Peter M. Wolf, founder and outgoing chairman, and Arthur Graham, incoming chairman of the Thomas Moran Trust, announced the new board elections and the beginning of the next phase of the work of the Thomas Moran Trust on Tuesday.

“The first phase,” Wolf said, “has been successfully completed over the past five years. The founding board acquired the property from Guild Hall, selected restoration consultants, engineers and architects to develop the plans, secured significant financing, obtained virtually all rights and permissions required by the Village of East Hampton, and developed the vision for the property going forward.”

The recently elected phase two board consists of Arthur Graham, chairman; Curt Schade, vice president; Alan Mitchell, treasurer; Maureen Bluedorn, secretary; Barbara Borsack; Bill Fleming; Frank Newbold; and Bruce A. T. Siska. Richard Barons, executive director of the East Hampton Historical Society, will replace Marti Mayo as executive director of the Thomas Moran Trust. Mayo will remain with the Trust as a consultant to assure a smooth transition and assist Barons as required.

Graham, the incoming chairman, said, “We want to acknowledge the debt that the Town and the Village of East Hampton owe to Peter Wolf and the outgoing Thomas Moran Trust board. Without their tireless and unselfish work over the past five years this treasure could have been lost forever. The new board is grateful that so much has been achieved, which sets the stage for what will become a meaningful contribution to the region and to the nation with the restoration of this National Historic Landmark property.”

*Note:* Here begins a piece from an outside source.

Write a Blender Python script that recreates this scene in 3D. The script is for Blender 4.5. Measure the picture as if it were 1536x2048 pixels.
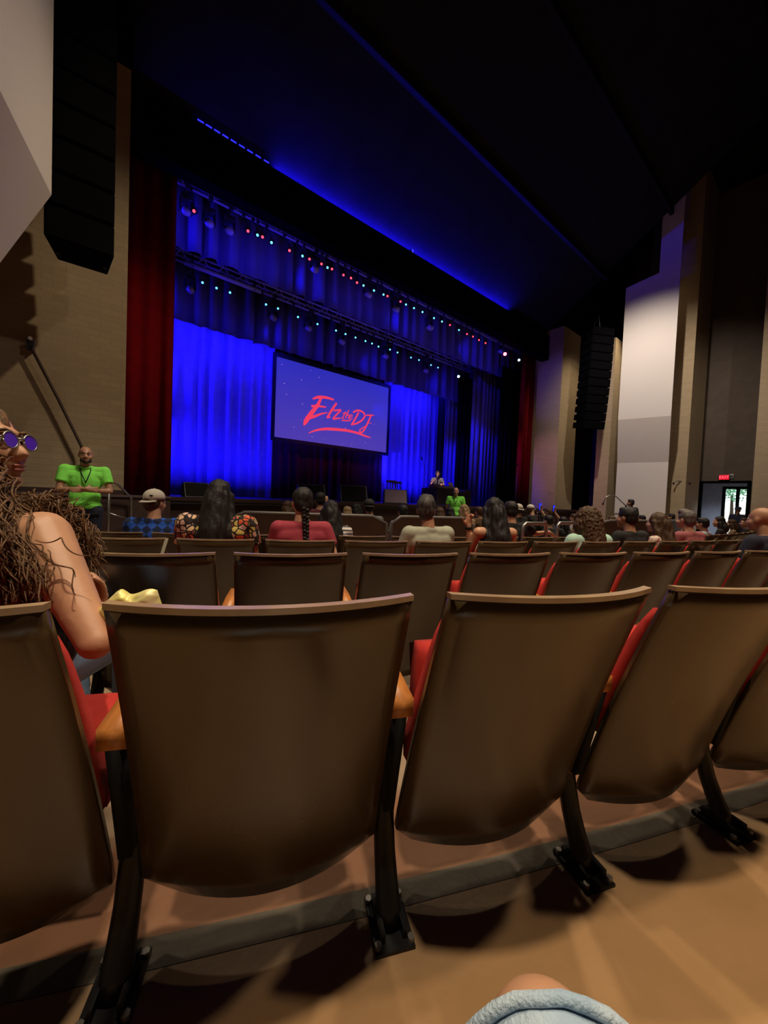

Wolf, who will become honorary chairman of the Trust, continued by saying, “The Thomas Moran Trust is well set for the future. With considerable cash in the bank, the new board will proceed into phase two—restoration of the studio, four outbuildings and historic gardens. Phase three will include planning and programming for public enjoyment of the property. This project is on a constructive path under the guidance of the new board.”